Shaman: "There's only one of him. Seems more like a unimour."

[Pathfinder -  Mummy's Mask]
Shaman rolls for Diplomacy. 
GM: "He seems hostile toward you."
Shaman: "I rolled a 3. I seem hostile toward me."

[Pathfinder - Mummy's Mask]
The party entered an ancient temple and ran into some mummies. We defeated them by setting them on fire. During the combat one of the mummies punched the party's druid.
A little while later, after we'd also defeated some cultists and were examining the loot we'd taken from them, the GM asked for a Perception roll from the druid. After the roll result was reported, this exchange occurred:
GM: "You notice a black spot where the mummy hit you."
Druid: "Can I make a skill check to determine if it's mummy rot?"
GM: "Okay, make a Heal check."
Druid: "Thirteen."
GM: "It's some soot from where you set the mummy on fire."
The druid's player had already made a save versus contracting mummy rot earlier, but the GM hadn't informed the player that the save had been successful. 

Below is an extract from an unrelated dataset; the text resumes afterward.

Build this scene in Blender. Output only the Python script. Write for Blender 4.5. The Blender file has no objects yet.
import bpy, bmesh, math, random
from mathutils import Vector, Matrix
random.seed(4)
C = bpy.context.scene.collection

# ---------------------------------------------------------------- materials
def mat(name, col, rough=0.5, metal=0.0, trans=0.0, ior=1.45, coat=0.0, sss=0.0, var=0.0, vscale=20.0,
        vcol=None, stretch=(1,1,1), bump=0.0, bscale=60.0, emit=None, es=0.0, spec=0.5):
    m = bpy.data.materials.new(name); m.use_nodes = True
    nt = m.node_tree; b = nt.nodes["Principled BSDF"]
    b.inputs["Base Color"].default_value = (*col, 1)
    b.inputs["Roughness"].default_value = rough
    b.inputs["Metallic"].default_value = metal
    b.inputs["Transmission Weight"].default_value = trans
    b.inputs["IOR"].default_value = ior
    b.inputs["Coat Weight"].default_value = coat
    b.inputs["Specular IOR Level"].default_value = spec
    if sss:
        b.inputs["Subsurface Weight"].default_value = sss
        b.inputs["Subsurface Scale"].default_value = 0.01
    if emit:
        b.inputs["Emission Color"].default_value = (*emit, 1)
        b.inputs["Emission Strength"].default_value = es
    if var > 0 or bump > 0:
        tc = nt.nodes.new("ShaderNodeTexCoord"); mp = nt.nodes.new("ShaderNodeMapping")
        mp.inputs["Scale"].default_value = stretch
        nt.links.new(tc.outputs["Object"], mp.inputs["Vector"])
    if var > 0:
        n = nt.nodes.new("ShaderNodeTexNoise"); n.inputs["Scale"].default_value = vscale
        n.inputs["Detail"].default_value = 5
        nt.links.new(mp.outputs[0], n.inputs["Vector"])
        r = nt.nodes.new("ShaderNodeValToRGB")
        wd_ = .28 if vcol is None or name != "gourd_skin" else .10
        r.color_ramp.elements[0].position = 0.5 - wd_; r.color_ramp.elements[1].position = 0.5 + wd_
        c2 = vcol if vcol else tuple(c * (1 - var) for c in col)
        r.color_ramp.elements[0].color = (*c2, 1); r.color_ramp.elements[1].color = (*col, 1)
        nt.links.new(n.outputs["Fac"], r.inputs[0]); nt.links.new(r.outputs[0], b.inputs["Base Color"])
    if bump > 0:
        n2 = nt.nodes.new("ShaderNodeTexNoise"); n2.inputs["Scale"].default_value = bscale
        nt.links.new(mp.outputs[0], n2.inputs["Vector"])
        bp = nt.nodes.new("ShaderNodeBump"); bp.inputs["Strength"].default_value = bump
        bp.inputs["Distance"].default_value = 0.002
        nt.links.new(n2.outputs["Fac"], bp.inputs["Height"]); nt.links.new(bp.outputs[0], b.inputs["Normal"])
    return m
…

[Star Wars - A New New Hope]
The Star Wars party had split up. The Jedi & Wookiee were fighting stormtroopers on speeder bikes, while the rest of the characters and NPCs had been taken captive by Ewoks, except for the Jedi padawan, who had hidden from the captors.
My husband played the Jedi, and I was playing the Jedi's padawan. When text messaging each other, my hsuband and I often use the poop emoji to indicate disappointment.
Jedi: "I send my padawan a telepathic message: 'I'm okay.'"
Padawan: "I send back, 'Everyone captured but me.'"
Jedi: "I send a poop emoji."

[Pathfinder - Mummy's Mask]
The party had just destroyed a construct that attacked them. It was the bloodrager's adamantine flail that made the final blow. The monk decides to pick up one of the construct's broken legs.
GM: "It has a size 32 foot!"
Shaman: "OMG, look under that kilt!"
Bloodrager: "I shattered it. You're welcome."

[Pathfinder -  Wrath of the Righteous]
The party shaman was originally a gardener on a nobleman's estate. He was initially uncomfortable and timid about using a weapon. As we prepared to face some demons, the bloodrager suggested that the shaman use a morningstar he recently acquired. 
GM: "You get the feeling that fighting with that" (eyes the shaman) "not necessarily effectively..."
Shaman: "Hey, I've been fighting with my eyes open for at least a level now!"

[Pathfinder - Wrath of the Righteous]
The shaman's spirit animal is a monkey. 
GM to shaman: "Your monkey dives into your pack."
Bloodrager: "And then something wet trickles down your back!"
Shaman: "My soup!"
GM: "Is it split pee?"

[Pathfinder - Wrath of the Righteous]
The slayer was having a bad day. He had failed two saving throws, and a demon had just dealt him a critical attack using a scythe for which the critical success damage mulitplier was x4. 
Slayer (enthusiastically): "I'm dancing in my own blood!"